Bu kültür, yalnızca şıklığı değil, aynı zamanda bireyselliği, mirası ve özgünlüğü temsil eden bir yaşam tarzı haline gelmiş durumda.

Kongo’daki Sapeur kültürü, bazıları için yaşam tarzının ötesinde bir meydan okuma sembolü. Belgelenen bir örnekte, aylık kirası 50 dolar olan bir evde yaşayan bir keşiş, fiyat etiketleri 300 doların üzerinde olan tasarımcı kıyafetler ve ayakkabılar satın almak için ara sıra para biriktiriyor. TikTok kullanıcısı M. G Evie, bu duruma dikkat çekerek “Sapeur’ler, paralarını tasarım kıyafetler yerine tasarrufa ve yatırıma harcamalı” dese de, pek çok Sapeur’un amacı farklı: Zorluklar karşısında şıklıklarıyla varlıklarını ortaya koymak.

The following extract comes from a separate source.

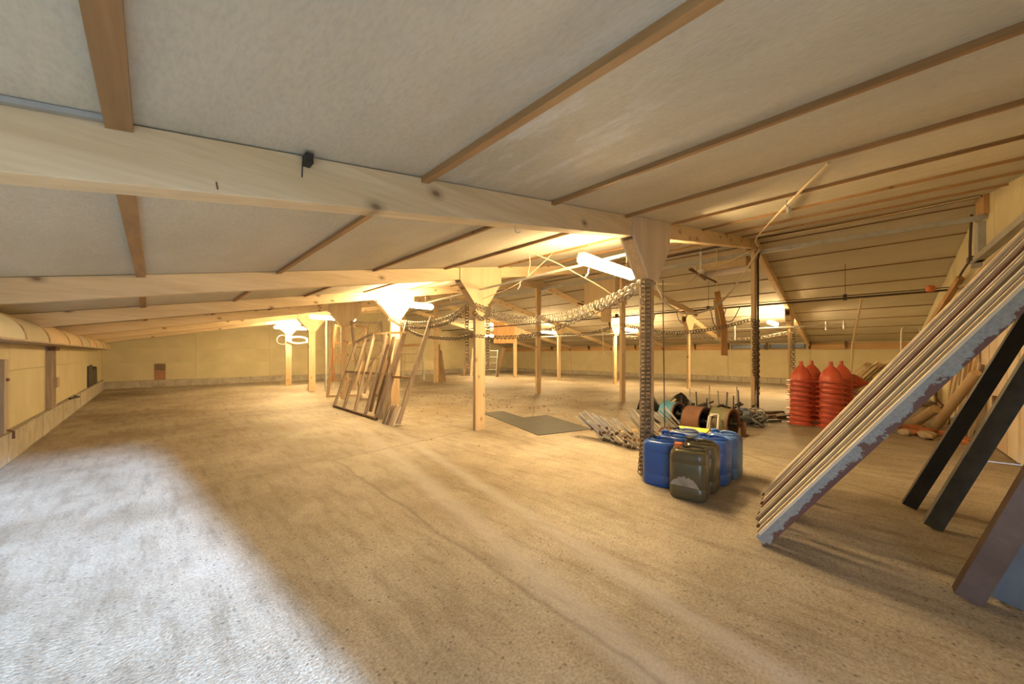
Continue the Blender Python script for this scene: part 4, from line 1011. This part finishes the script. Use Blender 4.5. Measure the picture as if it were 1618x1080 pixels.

Sapeur’ler, lüks kıyafetler için yaptıkları fedakarlıkları “iyi harcanmış para” olarak görüyor. Kimileri ise bu kültürün bir saplantı haline geldiğini ve bundan vazgeçmenin asla bir seçenek olmadığını belirtiyor. Kongo’nun merhum Rhumba müzisyeni Papa Wemba da La Sape kültürünü dünya genelinde popülerleştiren isimlerden biri. Papa Wemba, La Sape’in adeta bir din gibi olduğunu ifade etmiş ve bu nedenle ona “La Sape’cilerin babası” anlamına gelen “le Pape de La Sape” lakabı takılmıştır.

La Sape, bu fedakarlıklar ve şıklık anlayışıyla, Kongolu toplumda hem bir yaşam tarzı hem de direnişin sembolü olarak varlığını sürdürüyor.